Perché però anche i candelieri? Non bastava la "bugia" buona del dono delle posate? (Nota bene: le regole astratte, "le bugie non si dicono mai", sono quasi sempre sbagliate). Forse perché il tradimento di chi ha sbagliato si cura guardando al futuro, generando speranza con un nuovo dono. È l’eccedenza gratuita donataci dall’altro che, dopo l’errore, ci rende capaci del necessario. Solo un nuovo dono può guarire il furto di un primo dono. L’eros non basta per l’accoglienza vulnerabile. L’amicizia (philia) può donare la cena e il letto e spingersi fino ai tre gendarmi, ma lì dice all’ospite: "mascalzone ed ingrato". Solo l’agape arriva ai candelieri. Certo è difficile, oggi impossibile, costruire un intero sistema sociale e penale soltanto sull’agape. Ma quando lo costruiamo senza l’agape le nostre società e le nostre carceri finiscono per somigliare troppo a quelle di Polifemo e dei beniaminiti di Gabaa (Gd 19-21).

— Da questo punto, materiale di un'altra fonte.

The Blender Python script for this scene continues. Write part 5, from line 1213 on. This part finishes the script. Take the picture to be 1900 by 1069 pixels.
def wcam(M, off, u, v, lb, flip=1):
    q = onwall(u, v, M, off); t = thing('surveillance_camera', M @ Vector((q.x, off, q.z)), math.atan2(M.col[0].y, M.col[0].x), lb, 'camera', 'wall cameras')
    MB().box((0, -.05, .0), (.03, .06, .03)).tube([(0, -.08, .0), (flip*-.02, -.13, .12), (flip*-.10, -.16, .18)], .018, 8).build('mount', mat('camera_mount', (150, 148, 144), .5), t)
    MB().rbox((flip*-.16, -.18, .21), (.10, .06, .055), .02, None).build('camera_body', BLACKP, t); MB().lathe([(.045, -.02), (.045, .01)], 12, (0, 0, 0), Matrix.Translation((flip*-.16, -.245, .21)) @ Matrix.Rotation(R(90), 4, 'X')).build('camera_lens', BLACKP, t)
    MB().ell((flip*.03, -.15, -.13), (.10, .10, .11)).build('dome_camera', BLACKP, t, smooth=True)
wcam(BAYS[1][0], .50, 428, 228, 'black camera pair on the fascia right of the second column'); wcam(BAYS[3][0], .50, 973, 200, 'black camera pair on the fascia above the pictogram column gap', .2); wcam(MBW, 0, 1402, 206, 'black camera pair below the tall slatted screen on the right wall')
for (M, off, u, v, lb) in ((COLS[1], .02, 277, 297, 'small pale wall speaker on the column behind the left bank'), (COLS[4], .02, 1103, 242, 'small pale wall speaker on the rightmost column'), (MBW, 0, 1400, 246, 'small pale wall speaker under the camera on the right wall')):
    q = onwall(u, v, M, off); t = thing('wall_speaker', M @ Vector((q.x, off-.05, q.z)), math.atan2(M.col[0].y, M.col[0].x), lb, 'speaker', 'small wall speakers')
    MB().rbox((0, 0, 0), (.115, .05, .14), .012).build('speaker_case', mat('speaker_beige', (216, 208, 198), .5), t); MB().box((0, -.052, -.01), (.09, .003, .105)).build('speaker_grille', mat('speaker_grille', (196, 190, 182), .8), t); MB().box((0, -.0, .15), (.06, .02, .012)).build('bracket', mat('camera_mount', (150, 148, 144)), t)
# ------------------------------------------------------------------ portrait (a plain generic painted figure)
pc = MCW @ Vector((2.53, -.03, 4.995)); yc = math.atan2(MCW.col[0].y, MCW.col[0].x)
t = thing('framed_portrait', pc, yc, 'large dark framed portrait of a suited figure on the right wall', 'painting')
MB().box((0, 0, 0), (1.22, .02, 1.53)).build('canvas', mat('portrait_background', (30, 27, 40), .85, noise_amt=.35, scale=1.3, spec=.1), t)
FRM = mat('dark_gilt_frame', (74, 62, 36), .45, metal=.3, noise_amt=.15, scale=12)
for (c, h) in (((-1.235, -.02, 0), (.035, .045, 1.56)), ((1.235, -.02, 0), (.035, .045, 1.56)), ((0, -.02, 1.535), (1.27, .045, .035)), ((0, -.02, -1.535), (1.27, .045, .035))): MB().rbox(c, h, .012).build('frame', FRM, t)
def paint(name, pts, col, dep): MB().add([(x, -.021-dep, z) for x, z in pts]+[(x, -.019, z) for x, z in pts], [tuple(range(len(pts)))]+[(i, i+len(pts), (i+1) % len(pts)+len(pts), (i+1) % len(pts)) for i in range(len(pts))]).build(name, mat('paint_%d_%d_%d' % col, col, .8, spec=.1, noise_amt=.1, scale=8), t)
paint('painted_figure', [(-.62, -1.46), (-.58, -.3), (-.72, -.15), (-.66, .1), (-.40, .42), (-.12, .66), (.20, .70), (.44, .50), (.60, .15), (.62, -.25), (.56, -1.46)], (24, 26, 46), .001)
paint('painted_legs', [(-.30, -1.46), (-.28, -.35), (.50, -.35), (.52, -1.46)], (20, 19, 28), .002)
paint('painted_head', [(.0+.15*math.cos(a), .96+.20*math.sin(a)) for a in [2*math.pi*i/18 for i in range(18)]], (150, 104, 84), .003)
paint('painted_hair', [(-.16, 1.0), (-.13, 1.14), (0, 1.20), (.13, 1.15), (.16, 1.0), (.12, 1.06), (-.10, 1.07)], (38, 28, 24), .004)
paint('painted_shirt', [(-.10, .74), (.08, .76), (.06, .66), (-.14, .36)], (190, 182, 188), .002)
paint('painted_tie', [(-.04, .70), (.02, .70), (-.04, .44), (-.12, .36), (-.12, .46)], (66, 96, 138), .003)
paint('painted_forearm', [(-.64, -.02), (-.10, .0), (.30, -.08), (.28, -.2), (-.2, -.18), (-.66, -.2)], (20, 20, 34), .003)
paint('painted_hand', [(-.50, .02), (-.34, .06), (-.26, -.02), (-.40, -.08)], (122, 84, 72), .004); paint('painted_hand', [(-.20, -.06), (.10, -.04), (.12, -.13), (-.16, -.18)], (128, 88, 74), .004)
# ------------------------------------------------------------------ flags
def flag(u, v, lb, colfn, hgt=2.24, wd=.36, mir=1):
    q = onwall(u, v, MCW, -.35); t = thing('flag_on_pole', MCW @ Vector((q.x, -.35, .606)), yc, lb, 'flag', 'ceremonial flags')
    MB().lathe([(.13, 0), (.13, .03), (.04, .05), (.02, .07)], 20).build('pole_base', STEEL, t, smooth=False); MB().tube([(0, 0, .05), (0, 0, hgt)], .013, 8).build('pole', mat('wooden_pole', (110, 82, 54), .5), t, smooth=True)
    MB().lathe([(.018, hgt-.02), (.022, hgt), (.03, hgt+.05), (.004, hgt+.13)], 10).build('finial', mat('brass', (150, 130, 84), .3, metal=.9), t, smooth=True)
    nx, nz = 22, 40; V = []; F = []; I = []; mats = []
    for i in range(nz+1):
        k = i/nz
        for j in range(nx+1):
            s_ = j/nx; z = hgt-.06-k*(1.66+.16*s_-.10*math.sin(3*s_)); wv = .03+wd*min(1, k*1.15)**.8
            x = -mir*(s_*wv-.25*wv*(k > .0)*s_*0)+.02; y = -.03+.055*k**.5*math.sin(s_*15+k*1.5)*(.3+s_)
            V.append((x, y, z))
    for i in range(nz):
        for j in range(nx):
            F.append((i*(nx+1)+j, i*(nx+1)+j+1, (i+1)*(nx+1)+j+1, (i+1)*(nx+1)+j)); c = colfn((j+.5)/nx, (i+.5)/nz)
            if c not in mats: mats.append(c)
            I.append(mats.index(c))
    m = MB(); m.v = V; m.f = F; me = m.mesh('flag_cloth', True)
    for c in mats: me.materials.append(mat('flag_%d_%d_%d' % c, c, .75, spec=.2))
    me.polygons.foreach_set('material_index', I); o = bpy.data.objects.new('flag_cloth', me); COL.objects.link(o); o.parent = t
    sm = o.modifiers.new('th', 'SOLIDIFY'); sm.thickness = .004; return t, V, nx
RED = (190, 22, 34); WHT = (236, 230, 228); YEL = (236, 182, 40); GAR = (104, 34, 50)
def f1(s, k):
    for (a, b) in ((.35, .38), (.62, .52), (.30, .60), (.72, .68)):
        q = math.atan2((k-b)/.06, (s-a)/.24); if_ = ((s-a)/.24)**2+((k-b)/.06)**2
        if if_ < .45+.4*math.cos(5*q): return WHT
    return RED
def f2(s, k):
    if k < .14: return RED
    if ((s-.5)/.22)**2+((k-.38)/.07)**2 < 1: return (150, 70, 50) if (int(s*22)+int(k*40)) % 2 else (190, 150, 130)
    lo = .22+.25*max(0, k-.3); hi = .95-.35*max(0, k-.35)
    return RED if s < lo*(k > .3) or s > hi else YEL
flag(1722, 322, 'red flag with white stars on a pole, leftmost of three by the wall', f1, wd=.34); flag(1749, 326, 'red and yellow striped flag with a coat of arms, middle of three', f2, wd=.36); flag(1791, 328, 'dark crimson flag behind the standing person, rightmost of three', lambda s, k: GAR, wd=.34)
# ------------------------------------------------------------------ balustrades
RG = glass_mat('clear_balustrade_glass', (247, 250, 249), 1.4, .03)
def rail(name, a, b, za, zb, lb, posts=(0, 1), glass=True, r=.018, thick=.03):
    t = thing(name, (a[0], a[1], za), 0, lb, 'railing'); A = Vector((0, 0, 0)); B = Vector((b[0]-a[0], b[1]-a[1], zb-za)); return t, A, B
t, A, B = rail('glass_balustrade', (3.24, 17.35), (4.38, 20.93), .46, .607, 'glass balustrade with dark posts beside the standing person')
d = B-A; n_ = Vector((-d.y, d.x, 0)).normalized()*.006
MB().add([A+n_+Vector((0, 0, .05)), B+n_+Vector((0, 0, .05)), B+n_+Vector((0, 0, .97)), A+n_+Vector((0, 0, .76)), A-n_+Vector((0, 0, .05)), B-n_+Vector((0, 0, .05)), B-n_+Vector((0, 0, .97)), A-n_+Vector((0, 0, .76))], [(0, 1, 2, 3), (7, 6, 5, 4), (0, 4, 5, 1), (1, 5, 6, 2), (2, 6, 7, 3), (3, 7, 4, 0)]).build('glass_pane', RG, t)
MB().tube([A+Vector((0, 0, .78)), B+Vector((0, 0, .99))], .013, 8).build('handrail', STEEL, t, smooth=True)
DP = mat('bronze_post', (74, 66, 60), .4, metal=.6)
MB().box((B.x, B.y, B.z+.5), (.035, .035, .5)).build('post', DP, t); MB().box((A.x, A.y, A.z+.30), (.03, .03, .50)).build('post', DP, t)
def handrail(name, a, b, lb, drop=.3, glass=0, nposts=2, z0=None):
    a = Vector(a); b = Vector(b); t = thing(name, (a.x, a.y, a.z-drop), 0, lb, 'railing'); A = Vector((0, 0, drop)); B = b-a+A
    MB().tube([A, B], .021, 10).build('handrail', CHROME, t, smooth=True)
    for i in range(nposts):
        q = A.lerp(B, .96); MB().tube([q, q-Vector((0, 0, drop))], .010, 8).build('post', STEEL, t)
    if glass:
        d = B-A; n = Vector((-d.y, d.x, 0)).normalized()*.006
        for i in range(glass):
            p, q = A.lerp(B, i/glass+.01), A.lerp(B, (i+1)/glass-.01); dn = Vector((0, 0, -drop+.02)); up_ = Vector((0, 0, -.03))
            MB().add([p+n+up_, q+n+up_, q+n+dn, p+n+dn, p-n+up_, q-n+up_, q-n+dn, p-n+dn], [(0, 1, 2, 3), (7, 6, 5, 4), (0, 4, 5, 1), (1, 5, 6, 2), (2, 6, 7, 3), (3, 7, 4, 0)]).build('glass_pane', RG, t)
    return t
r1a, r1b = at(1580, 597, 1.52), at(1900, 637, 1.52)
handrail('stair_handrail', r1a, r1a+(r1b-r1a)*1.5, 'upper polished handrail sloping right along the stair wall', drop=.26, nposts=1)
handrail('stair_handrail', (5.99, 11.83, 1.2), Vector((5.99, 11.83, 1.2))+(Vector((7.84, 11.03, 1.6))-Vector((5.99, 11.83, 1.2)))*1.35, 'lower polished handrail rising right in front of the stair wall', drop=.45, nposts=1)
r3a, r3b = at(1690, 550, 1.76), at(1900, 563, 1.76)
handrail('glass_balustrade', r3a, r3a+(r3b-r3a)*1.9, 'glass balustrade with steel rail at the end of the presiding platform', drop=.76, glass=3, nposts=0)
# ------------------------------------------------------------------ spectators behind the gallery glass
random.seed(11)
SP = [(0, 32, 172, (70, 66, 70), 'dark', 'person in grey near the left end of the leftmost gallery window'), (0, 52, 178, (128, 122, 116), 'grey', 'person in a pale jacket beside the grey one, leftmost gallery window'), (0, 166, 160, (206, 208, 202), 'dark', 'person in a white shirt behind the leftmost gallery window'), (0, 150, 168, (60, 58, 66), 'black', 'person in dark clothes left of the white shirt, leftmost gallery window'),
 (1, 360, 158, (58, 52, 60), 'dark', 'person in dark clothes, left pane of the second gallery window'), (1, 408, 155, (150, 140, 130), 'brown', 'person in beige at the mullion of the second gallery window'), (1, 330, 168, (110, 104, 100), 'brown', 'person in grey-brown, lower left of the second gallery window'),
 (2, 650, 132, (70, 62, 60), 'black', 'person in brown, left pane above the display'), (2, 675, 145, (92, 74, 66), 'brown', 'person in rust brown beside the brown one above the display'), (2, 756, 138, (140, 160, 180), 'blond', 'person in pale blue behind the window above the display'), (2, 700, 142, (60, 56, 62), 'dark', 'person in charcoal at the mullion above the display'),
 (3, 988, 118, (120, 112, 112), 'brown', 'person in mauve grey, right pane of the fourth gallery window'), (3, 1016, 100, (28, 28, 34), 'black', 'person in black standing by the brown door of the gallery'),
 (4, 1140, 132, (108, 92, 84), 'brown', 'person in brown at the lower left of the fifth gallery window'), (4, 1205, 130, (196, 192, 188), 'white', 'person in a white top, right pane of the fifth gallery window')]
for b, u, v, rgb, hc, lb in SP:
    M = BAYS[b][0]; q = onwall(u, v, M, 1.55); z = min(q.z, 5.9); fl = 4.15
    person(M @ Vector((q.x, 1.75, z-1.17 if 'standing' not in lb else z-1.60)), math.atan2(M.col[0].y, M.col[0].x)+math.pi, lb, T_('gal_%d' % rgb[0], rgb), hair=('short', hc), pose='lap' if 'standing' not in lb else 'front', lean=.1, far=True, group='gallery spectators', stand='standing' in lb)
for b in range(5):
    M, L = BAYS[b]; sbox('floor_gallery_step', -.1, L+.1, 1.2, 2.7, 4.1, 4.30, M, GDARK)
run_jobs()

È però nella vita ordinaria del vescovo dove si trova la dimensione decisiva della grammatica dell’agape. Myriel ha reagito in quel modo al tradimento del dono - il dono agapico include fin dall’inizio la possibilità concreta del tradimento -, perché tutta la sua esistenza era alimentata dall’agape. Ciò che può apparire come una risposta emotiva è invece il frutto di una vita di esercizio quotidiano di agape. Come quando vedo qualcuno che sta annegando nel mare in tempesta: se mi getto d’istinto nel turbinio delle onde è quasi certo che annego con lui; se a tuffarsi è invece un nuotatore professionista, il probabile salvataggio è il risultato dell’allenamento di una vita. L’agape non è improvvisazione: è habitus conquistato, è dura disciplina: «Quando pensate alla leggerezza della ballerina, guardatele i piedi» (Carla Fracci). Non tutti possono vivere tutti i giorni l’ospitalità agapica: qualcuno però lo deve fare: almeno uno, almeno io almeno una volta. Un solo gesto d’agape può riscattare una vita, quindi può salvare il mondo - lo vedremo domenica prossima, continuando a seguire Jean Valjean. Ma ora facciamo riposare il cuore sulla bellezza dell’agape.